Poeta, jornalista, advogado, Luiz Gonzaga Pinto da Gama nasceu na Salvador de 1830 (já falamos um pouco sobre esse período em outro artigo). Tinha a revolta no sangue, filho de Luísa Mahin, a quituteira baiana que participou da Revolta dos Malês e da Sabinada. Segundo relatos, ela foi punida com a deportação para Angola. Não viu seu filho, que nasceu livre, ser vendido pelo pai, branco, aos 10 anos. Gama aprendeu a ler e escrever e conseguiu a própria liberdade aos 17. Prenúncio da vida futura nos tribunais. Como jornalista, fundou o Diabo Coxo, primeiro jornal humorístico ilustrado de São Paulo, o semanário Cabrião, O Polichinelo e colaborou com vários jornais.
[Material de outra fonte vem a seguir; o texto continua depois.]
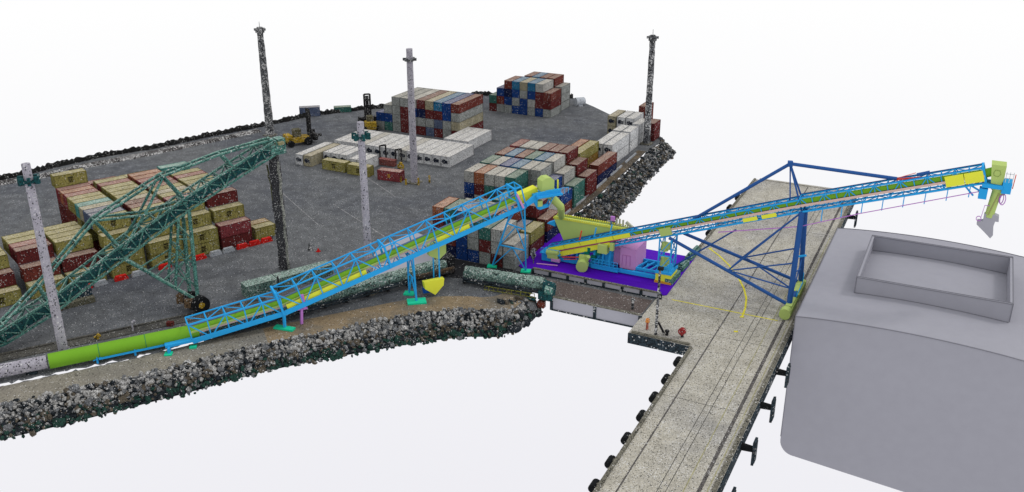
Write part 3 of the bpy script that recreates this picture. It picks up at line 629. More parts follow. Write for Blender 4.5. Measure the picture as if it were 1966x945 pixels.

Gama constriu suas palavras sob o peso do deslocamento que o racismo lhe impunha. No dilema entre opor-se às injustiças ou assimilar-se, tornar-se "um bom negro" letrado, ele escolhe ridicularizar e enfrentar os salões da elite, afirmando-se poeta afro-brasileiro.

Em "Primeiras Trovas Burlescas" (1859) – cujo poema mais célebre chama-se "Quem sou eu", também conhecido por Bodarrada – ele usa o pseudônimo Getulino. A palavra deriva de Getúlia, nome dado pelos romanos a áreas do litoral da Tunísia e da Argélia. Seu posicionamento não tem curva: é um autor de origem africana, que critica os mulatos que renegam ou desprezam suas ancestralidades. E celebra as festas e sua origem em "Lá vai o verso":

"Nem eu próprio à festança escaparei / Com foros de Africano fidalgote / Montado num Barão com ar de zote/ Ao rufo do tambor, e dos zabumbas / Ao som de mil aplausos retumbantes / Entre os netos da Ginga, meus parentes / Pulando de prazer e de contentes / Nas danças entrarei d'altas caiumbas "

No jornal Radical Paulistano publicou a coluna Foro da Capital a partir de julho de 1869. Era uma continuação, muito mais ácida, de seu trabalho como advogado. Criticando decisões e dando "lições de jurisprudência aos juízes paulistas (…) como advogado dos desvalidos, homens e mulheres pobres, livres ou escravos, vítimas espoliadas por juízes cuja conduta era uma afronta ao próprio Direito", diz o artigo. Termino com um trecho de um poema dedicado à classe:

"Mas eu sempre vigiando / Nessa súcia vou malhando / Dou de rijo no pedante / Não tolero o magistrado / Que do brio descuidado, / Vende a lei, trai a justiça".